Written problem
Exclude the pictures and reproduce the remaining data exactly as written.

──────────

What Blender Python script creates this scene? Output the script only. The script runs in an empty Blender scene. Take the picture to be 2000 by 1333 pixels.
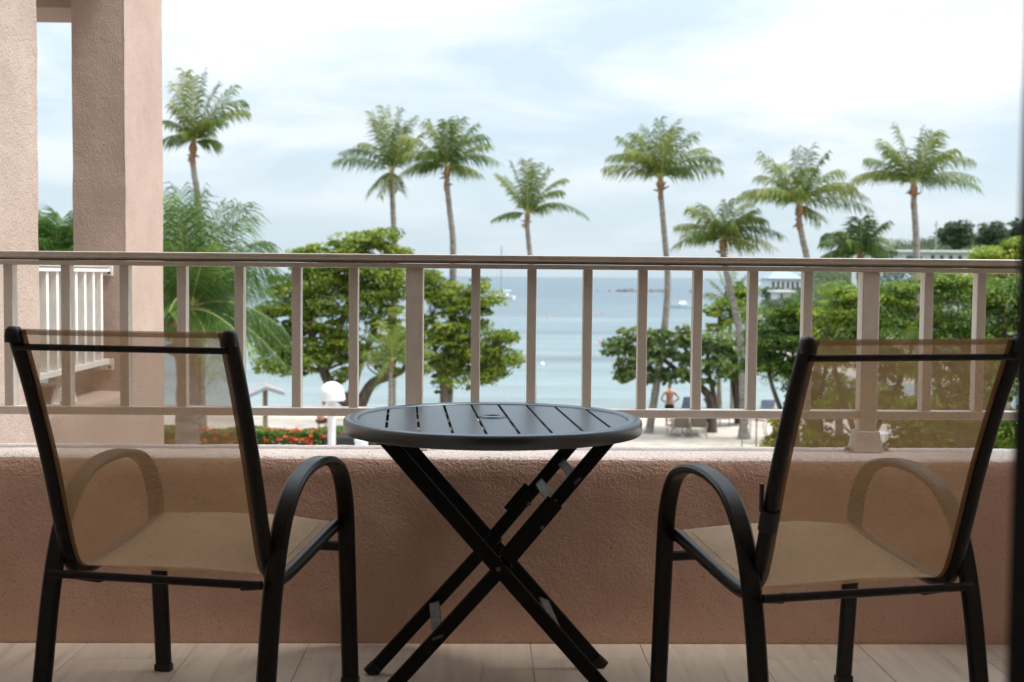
import bpy, math, random
import numpy as np
from mathutils import Vector, Matrix

random.seed(7)
rng = np.random.default_rng(11)
SC = bpy.context.scene
COL = SC.collection
R = math.radians

# ------------------------------------------------------------------ camera
F = 2450.0                      # focal length in photograph pixels (2000 wide)
CAMP = Vector((0.0, 0.0, 1.0))
PITCH, ROLL, YAW = math.atan(127.5 / F), 0.0087, 0.024
fw = Vector((math.sin(YAW) * math.cos(PITCH), math.cos(YAW) * math.cos(PITCH), -math.sin(PITCH)))
r0 = fw.cross(Vector((0, 0, 1))).normalized()
u0 = r0.cross(fw)
cr = r0 * math.cos(ROLL) + u0 * math.sin(ROLL)
cu = -r0 * math.sin(ROLL) + u0 * math.cos(ROLL)
cam_d = bpy.data.cameras.new('camera')
cam = bpy.data.objects.new('camera', cam_d)
COL.objects.link(cam)
cam.matrix_world = Matrix(((cr.x, cu.x, -fw.x, CAMP.x), (cr.y, cu.y, -fw.y, CAMP.y), (cr.z, cu.z, -fw.z, CAMP.z), (0, 0, 0, 1)))
cam_d.sensor_width = 36.0
cam_d.lens = F / 2000.0 * 36.0
cam_d.clip_start = 0.05
cam_d.clip_end = 20000.0
cam_d.dof.use_dof = True
cam_d.dof.focus_distance = 3.25
cam_d.dof.aperture_fstop = 6.0
SC.camera = cam

# ------------------------------------------------------------------ world and sun
SUN_EL, SUN_AZ = R(62), R(102)          # azimuth measured from +Y towards +X: behind and right of the building
world = bpy.data.worlds.new('World')
SC.world = world
world.use_nodes = True
wn, wl = world.node_tree.nodes, world.node_tree.links
wn.clear()
w_out = wn.new('ShaderNodeOutputWorld')
w_bg = wn.new('ShaderNodeBackground')
w_bg.inputs['Strength'].default_value = 0.1
sky = wn.new('ShaderNodeTexSky')
sky.sky_type = 'NISHITA'
sky.sun_disc = False
sky.sun_elevation = SUN_EL
sky.sun_rotation = SUN_AZ
sky.air_density = 1.0
sky.dust_density = 1.5
tc = wn.new('ShaderNodeTexCoord')
sep = wn.new('ShaderNodeSeparateXYZ')
wl.new(tc.outputs['Generated'], sep.inputs[0])
zadd = wn.new('ShaderNodeMath'); zadd.operation = 'ADD'; zadd.inputs[1].default_value = 0.16
zmax = wn.new('ShaderNodeMath'); zmax.operation = 'MAXIMUM'; zmax.inputs[1].default_value = 0.0
wl.new(sep.outputs['Z'], zmax.inputs[0]); wl.new(zmax.outputs[0], zadd.inputs[0])
dx = wn.new('ShaderNodeMath'); dx.operation = 'DIVIDE'
dy = wn.new('ShaderNodeMath'); dy.operation = 'DIVIDE'
wl.new(sep.outputs['X'], dx.inputs[0]); wl.new(zadd.outputs[0], dx.inputs[1])
wl.new(sep.outputs['Y'], dy.inputs[0]); wl.new(zadd.outputs[0], dy.inputs[1])
comb = wn.new('ShaderNodeCombineXYZ')
wl.new(dx.outputs[0], comb.inputs[0]); wl.new(dy.outputs[0], comb.inputs[1])
cmap = wn.new('ShaderNodeMapping'); cmap.inputs['Scale'].default_value = (1.0, 1.0, 1); cmap.inputs['Location'].default_value = (0.55, 0.35, 0)
wl.new(comb.outputs[0], cmap.inputs[0])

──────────

The response
What Blender Python script creates this scene? Output the script only. The script runs in an empty Blender scene. Take the picture to be 2000 by 1333 pixels.
import bpy, math, random
import numpy as np
from mathutils import Vector, Matrix

random.seed(7)
rng = np.random.default_rng(11)
SC = bpy.context.scene
COL = SC.collection
R = math.radians

# ------------------------------------------------------------------ camera
F = 2450.0                      # focal length in photograph pixels (2000 wide)
CAMP = Vector((0.0, 0.0, 1.0))
PITCH, ROLL, YAW = math.atan(127.5 / F), 0.0087, 0.024
fw = Vector((math.sin(YAW) * math.cos(PITCH), math.cos(YAW) * math.cos(PITCH), -math.sin(PITCH)))
r0 = fw.cross(Vector((0, 0, 1))).normalized()
u0 = r0.cross(fw)
cr = r0 * math.cos(ROLL) + u0 * math.sin(ROLL)
cu = -r0 * math.sin(ROLL) + u0 * math.cos(ROLL)
cam_d = bpy.data.cameras.new('camera')
cam = bpy.data.objects.new('camera', cam_d)
COL.objects.link(cam)
cam.matrix_world = Matrix(((cr.x, cu.x, -fw.x, CAMP.x), (cr.y, cu.y, -fw.y, CAMP.y), (cr.z, cu.z, -fw.z, CAMP.z), (0, 0, 0, 1)))
cam_d.sensor_width = 36.0
cam_d.lens = F / 2000.0 * 36.0
cam_d.clip_start = 0.05
cam_d.clip_end = 20000.0
cam_d.dof.use_dof = True
cam_d.dof.focus_distance = 3.25
cam_d.dof.aperture_fstop = 6.0
SC.camera = cam

# ------------------------------------------------------------------ world and sun
SUN_EL, SUN_AZ = R(62), R(102)          # azimuth measured from +Y towards +X: behind and right of the building
world = bpy.data.worlds.new('World')
SC.world = world
world.use_nodes = True
wn, wl = world.node_tree.nodes, world.node_tree.links
wn.clear()
w_out = wn.new('ShaderNodeOutputWorld')
w_bg = wn.new('ShaderNodeBackground')
w_bg.inputs['Strength'].default_value = 0.1
sky = wn.new('ShaderNodeTexSky')
sky.sky_type = 'NISHITA'
sky.sun_disc = False
sky.sun_elevation = SUN_EL
sky.sun_rotation = SUN_AZ
sky.air_density = 1.0
sky.dust_density = 1.5
tc = wn.new('ShaderNodeTexCoord')
sep = wn.new('ShaderNodeSeparateXYZ')
wl.new(tc.outputs['Generated'], sep.inputs[0])
zadd = wn.new('ShaderNodeMath'); zadd.operation = 'ADD'; zadd.inputs[1].default_value = 0.16
zmax = wn.new('ShaderNodeMath'); zmax.operation = 'MAXIMUM'; zmax.inputs[1].default_value = 0.0
wl.new(sep.outputs['Z'], zmax.inputs[0]); wl.new(zmax.outputs[0], zadd.inputs[0])
dx = wn.new('ShaderNodeMath'); dx.operation = 'DIVIDE'
dy = wn.new('ShaderNodeMath'); dy.operation = 'DIVIDE'
wl.new(sep.outputs['X'], dx.inputs[0]); wl.new(zadd.outputs[0], dx.inputs[1])
wl.new(sep.outputs['Y'], dy.inputs[0]); wl.new(zadd.outputs[0], dy.inputs[1])
comb = wn.new('ShaderNodeCombineXYZ')
wl.new(dx.outputs[0], comb.inputs[0]); wl.new(dy.outputs[0], comb.inputs[1])
cmap = wn.new('ShaderNodeMapping'); cmap.inputs['Scale'].default_value = (1.0, 1.0, 1); cmap.inputs['Location'].default_value = (0.55, 0.35, 0)
wl.new(comb.outputs[0], cmap.inputs[0])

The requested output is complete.